Dos de estas cartas tienen fecha julio y octubre del 2000 y están dirigidas a Montesinos par a pedirle apoyo financiero y una tercera de julio 2001 dirigida a Valentín Paniagua donde el cardenal fujimorista solicitaba que el flamante gobierno incinere todos los videos en la que aparecía junto a Montesinos.

Posteriormente (octubre 2001) estas cartas fueron entregadas por el gobierno peruano al Papa, pero como en la iglesia católica, sobre todo en la "santa sede" de Roma, la noche se convierte en día y la verdad en mentira, las famosas cartas ha devenido en textos apócrifos en las que el acusado cardenal resulta más inocente que la virgen María. Pero con cartas o sin ellas, ningún peruano de esta época olvida el rol que cumplió Cipriano en el establecimiento de la dictadura mafiosa dirigida por Fujimori.

Pero no sólo fue Cipriani que en nombre de la iglesia católica se puso de confesor divino del régimen anterior. En julio de 1992, cuando ya Fujimori había concretado su autogolpe militar (abril de 1992) el arzobispo de Lima, Augusto Vargas Alzamora, pidió a los peruanos a unirse en torno a sus autoridades gubernamentales, y en el mismo discurso deslizó su apoyó a la pena de muerte para los "terroristas": "de adoptarse podría ser como medida defensiva", dijo a un diario de Lima (Expreso, 24 de julio 1992). De la misma forma, en enero de 1992, Luciano Metzinger, presidente de la Comisión Episcopal de Acción Social, se pronunció públicamente (diario La República 13 de enero 1992) a favor de armar a las rondas campesinas que el ejército utilizaba en la lucha contrainsurgente.

Como se conoce estas fuerzas paramilitares (rondas campesinas, grupos de defensa civil, etc.) dirigidas por los militares, bajo el pretexto de "luchar contra el terrorismo", cometieron miles de crímenes y actos vandálicos contra la población civil de los andes.

En la misma dirección, el 27 de junio de 1992, el Consejo Permanente del Episcopado Peruano, emitió un documento no para denunciar los horrendos crímenes del gobierno, sino para santificar a los policías y soldados "que cumpliendo su deber son sacrificados sin posibilidades de defensa", y para promover un "diálogo para buscar consensos" con el gobierno del sátrapa Fujimori.

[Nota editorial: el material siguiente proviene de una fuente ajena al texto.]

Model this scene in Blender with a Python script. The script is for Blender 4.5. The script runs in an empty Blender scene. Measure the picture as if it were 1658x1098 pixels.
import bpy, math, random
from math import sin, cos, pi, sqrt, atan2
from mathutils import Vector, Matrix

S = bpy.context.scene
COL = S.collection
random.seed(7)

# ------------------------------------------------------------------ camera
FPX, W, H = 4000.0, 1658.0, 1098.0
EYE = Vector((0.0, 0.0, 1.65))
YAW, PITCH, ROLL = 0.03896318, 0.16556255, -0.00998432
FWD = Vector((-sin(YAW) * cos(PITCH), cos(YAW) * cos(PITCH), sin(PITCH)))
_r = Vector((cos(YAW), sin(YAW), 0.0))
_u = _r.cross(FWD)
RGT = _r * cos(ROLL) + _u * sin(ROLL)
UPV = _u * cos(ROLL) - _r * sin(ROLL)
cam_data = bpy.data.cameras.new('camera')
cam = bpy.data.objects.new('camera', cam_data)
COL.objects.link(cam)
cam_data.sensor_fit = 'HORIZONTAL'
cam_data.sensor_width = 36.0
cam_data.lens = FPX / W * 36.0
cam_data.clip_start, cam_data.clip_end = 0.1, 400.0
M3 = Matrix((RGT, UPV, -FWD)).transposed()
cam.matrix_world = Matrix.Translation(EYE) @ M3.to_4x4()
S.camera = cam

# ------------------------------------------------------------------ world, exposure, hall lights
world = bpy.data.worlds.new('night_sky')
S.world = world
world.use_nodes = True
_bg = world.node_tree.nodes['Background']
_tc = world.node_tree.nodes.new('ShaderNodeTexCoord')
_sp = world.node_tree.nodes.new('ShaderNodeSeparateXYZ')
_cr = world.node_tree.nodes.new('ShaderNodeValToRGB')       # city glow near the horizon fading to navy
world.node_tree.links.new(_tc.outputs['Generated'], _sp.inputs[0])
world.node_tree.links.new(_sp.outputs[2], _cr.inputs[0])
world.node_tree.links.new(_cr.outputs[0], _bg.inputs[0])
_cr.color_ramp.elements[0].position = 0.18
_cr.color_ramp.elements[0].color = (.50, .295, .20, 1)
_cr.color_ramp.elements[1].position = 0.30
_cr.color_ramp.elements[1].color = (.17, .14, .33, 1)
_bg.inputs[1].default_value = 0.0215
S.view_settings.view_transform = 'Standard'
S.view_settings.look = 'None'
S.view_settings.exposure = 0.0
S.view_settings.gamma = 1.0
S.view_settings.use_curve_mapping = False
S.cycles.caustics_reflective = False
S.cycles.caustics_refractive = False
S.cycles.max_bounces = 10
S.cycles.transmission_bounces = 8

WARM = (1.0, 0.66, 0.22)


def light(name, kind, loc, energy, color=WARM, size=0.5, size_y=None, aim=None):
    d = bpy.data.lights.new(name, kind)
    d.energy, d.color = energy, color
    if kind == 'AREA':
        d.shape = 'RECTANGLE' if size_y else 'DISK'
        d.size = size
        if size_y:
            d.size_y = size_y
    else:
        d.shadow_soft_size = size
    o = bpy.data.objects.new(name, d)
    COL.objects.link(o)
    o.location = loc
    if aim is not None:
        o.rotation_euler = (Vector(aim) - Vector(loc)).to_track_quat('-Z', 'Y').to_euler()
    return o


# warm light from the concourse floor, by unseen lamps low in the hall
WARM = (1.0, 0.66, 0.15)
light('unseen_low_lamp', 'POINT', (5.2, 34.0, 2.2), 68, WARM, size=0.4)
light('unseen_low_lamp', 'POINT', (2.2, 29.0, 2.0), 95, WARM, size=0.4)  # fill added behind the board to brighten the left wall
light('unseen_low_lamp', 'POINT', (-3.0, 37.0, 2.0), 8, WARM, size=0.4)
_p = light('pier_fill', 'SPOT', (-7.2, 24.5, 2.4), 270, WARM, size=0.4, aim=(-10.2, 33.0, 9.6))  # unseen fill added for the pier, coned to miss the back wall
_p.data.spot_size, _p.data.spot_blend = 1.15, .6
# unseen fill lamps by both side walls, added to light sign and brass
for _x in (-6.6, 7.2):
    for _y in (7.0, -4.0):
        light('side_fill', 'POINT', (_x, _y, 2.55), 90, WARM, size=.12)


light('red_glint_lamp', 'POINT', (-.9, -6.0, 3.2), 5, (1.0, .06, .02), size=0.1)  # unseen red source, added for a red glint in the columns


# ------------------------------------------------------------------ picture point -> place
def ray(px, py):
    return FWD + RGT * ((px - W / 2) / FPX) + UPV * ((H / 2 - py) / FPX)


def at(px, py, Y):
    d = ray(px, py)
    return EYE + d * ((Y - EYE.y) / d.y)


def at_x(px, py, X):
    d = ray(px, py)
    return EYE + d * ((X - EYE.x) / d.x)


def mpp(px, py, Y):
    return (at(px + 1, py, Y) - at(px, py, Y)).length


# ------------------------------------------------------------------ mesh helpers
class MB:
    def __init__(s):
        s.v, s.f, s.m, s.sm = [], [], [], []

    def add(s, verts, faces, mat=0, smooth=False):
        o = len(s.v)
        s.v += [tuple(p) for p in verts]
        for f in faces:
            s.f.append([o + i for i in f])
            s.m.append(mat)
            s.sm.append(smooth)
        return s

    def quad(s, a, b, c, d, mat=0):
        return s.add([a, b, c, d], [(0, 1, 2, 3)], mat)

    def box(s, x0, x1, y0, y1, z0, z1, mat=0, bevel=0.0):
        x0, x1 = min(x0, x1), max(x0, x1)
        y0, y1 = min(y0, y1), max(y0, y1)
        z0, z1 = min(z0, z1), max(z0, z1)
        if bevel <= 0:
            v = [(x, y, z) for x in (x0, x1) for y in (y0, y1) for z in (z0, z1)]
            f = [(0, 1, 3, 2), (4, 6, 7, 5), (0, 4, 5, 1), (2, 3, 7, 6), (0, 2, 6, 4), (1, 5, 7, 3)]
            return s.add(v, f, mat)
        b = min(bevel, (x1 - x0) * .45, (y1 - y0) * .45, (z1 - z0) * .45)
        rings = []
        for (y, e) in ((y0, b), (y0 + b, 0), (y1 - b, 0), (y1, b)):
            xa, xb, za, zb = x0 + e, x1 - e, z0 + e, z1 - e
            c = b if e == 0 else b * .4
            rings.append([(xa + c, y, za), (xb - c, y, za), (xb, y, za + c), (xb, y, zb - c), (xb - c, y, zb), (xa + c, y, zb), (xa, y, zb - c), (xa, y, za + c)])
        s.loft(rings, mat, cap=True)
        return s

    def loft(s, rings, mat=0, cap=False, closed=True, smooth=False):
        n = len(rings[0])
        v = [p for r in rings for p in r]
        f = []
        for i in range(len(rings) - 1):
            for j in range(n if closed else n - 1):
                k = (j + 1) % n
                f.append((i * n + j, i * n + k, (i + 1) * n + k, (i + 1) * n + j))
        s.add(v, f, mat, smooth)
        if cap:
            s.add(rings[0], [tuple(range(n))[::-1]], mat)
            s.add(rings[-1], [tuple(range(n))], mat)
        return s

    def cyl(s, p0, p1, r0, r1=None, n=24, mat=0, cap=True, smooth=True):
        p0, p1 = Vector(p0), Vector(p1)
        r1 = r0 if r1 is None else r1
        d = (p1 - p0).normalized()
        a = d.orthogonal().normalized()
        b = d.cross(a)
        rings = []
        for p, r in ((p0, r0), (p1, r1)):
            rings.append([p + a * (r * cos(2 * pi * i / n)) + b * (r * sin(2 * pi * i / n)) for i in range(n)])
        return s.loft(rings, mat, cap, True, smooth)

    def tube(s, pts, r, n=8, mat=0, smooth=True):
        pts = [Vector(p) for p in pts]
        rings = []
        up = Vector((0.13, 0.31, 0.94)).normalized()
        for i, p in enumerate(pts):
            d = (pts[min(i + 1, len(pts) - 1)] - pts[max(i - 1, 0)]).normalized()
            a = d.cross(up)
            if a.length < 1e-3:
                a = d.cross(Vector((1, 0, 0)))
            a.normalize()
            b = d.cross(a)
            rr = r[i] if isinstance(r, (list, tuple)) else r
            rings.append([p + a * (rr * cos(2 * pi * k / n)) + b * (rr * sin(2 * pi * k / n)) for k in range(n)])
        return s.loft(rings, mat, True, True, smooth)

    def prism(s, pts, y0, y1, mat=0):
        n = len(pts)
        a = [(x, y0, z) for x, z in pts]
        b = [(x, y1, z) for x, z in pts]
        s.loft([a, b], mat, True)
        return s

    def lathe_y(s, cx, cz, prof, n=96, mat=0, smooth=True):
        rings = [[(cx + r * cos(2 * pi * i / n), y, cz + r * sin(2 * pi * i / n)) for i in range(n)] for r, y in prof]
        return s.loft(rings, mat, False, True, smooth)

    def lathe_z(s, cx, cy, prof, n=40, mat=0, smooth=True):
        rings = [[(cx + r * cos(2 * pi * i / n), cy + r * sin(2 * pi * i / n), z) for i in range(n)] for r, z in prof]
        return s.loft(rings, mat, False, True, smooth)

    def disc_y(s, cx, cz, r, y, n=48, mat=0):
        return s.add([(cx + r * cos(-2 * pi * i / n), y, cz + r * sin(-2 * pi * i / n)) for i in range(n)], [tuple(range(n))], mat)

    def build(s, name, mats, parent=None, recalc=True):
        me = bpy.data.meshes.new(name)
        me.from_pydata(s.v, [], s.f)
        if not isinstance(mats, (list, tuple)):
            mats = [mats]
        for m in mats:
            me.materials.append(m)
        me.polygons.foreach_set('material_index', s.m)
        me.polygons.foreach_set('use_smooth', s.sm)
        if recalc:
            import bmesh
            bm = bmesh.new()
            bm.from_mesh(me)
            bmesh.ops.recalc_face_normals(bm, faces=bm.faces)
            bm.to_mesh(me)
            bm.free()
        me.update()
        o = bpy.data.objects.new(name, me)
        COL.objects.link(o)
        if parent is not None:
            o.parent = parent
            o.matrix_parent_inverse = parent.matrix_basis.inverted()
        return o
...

Pero la relación Cipriani-Fujimori no es un caso aislado en la política peruana. En toda la historia de la República peruana, ningún gobierno militar o civil, gobernó al margen de la complicidad de la Iglesia de este país.

Para no ir muy lejos, en 1983, el general Clemente Noel, en ese tiempo jefe del Comando Político Militar de Ayacucho y acusado de ser el responsable de abominables matanzas, mantenía cotidianas reuniones de coordinación con monseñor Federico Richter Prada, en la época arzobispo de Ayacucho.

En los primeros años del gobierno de Alan García Pérez (1985-1990), el cardenal en ese tiempo, Juan Landázuri Ricketts, tenía entre sus tareas preferidas, echar agua bendita a los vehículos blindados que el gobierno enviaba a la región de Ayacucho y que fueran utilizados para masacrar miles de campesinos.

En 1993, en plena aplicación de la política sanguinaria del régimen fujimorista, y cuando las fuerzas armadas tenían en su haber más 30 mil asesinatos y masacres, Ricardo Durand, obispo del Callao, no ahorró halagos a favor del sanguinario y corrupto general Nicolás Hermosa Ríos en ese entonces comandante general de las fuerzas armadas del Perú, y en la actualidad en prisión.

El obispo Durand decía en esa época que, "el general Hermosa tiene el mérito de estar dirigiendo la pacificación, esto es una realidad...Yo creo que el general Hermosa ahora debe ser como el portaestandarte del respeto que las Fuerzas Armadas y Fuerzas Policiales deben tener por los derechos humanos". (Ricardo Durand, obispo del Callao, 28 de julio 1993).

El mismo papa Juan Pablo II, en marzo de 1985 hizo un peregrinaje a Perú, no precisamente para defender a los pobres de las injusticias y atrocidades cometidas por el gobierno de turno y los militares, sino para condenar a la guerrilla maoísta y defender la acción criminal del Estado y sus fuerzas represivas.